Do this: Print verbatim the opening line of the material and every subsequent line through the one containing "scn.camera = cam".

Recorded data:
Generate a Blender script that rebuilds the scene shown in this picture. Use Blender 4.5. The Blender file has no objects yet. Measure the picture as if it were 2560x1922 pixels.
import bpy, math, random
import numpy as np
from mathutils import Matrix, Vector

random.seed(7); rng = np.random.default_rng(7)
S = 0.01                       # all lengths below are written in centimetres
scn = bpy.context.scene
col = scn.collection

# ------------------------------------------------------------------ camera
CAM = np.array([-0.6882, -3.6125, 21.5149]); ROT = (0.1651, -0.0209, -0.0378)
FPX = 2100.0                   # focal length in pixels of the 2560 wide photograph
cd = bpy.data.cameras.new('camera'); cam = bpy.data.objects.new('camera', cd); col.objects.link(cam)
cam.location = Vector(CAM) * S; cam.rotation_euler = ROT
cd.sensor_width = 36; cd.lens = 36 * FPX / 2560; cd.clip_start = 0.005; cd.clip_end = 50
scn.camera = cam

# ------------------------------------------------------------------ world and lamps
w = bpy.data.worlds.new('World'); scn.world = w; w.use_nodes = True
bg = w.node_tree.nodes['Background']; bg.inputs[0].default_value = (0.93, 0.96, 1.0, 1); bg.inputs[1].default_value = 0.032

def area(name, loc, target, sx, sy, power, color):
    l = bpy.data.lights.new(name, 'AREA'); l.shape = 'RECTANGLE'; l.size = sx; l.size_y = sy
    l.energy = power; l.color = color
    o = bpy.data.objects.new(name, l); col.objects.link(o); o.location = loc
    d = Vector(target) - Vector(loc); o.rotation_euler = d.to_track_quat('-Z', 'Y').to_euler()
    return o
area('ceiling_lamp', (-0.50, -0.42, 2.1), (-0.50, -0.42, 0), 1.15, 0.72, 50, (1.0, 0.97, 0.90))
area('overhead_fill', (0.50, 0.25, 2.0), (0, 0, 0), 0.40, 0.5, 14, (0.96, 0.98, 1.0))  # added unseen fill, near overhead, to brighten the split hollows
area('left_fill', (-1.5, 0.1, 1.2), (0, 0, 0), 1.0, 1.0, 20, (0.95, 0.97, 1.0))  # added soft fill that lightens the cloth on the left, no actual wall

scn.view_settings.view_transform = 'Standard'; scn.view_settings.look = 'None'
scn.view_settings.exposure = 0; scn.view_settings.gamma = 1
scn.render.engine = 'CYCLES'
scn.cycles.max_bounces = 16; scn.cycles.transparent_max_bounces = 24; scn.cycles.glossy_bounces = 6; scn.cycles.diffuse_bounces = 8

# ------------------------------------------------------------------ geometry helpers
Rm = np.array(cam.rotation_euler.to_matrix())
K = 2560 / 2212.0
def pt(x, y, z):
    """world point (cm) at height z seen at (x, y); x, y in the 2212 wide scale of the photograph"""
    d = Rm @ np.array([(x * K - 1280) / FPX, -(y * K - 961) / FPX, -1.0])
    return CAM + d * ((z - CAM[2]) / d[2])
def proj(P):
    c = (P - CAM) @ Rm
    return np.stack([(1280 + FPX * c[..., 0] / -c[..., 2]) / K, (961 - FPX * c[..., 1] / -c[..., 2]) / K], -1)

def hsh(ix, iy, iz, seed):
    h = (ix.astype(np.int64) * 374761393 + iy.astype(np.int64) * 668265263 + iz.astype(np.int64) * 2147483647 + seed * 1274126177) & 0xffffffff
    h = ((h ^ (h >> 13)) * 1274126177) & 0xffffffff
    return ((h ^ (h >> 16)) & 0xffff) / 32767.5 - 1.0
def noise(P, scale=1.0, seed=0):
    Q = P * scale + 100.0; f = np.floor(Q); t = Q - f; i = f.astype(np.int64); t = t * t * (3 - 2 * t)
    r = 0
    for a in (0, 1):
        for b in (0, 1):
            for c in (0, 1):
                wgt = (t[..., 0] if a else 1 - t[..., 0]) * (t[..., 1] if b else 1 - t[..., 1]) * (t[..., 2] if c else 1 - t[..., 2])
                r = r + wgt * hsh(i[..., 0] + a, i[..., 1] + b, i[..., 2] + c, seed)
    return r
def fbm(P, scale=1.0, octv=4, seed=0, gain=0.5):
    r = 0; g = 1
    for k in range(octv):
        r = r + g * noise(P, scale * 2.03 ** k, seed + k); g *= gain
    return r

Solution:
Generate a Blender script that rebuilds the scene shown in this picture. Use Blender 4.5. The Blender file has no objects yet. Measure the picture as if it were 2560x1922 pixels.
import bpy, math, random
import numpy as np
from mathutils import Matrix, Vector

random.seed(7); rng = np.random.default_rng(7)
S = 0.01                       # all lengths below are written in centimetres
scn = bpy.context.scene
col = scn.collection

# ------------------------------------------------------------------ camera
CAM = np.array([-0.6882, -3.6125, 21.5149]); ROT = (0.1651, -0.0209, -0.0378)
FPX = 2100.0                   # focal length in pixels of the 2560 wide photograph
cd = bpy.data.cameras.new('camera'); cam = bpy.data.objects.new('camera', cd); col.objects.link(cam)
cam.location = Vector(CAM) * S; cam.rotation_euler = ROT
cd.sensor_width = 36; cd.lens = 36 * FPX / 2560; cd.clip_start = 0.005; cd.clip_end = 50
scn.camera = cam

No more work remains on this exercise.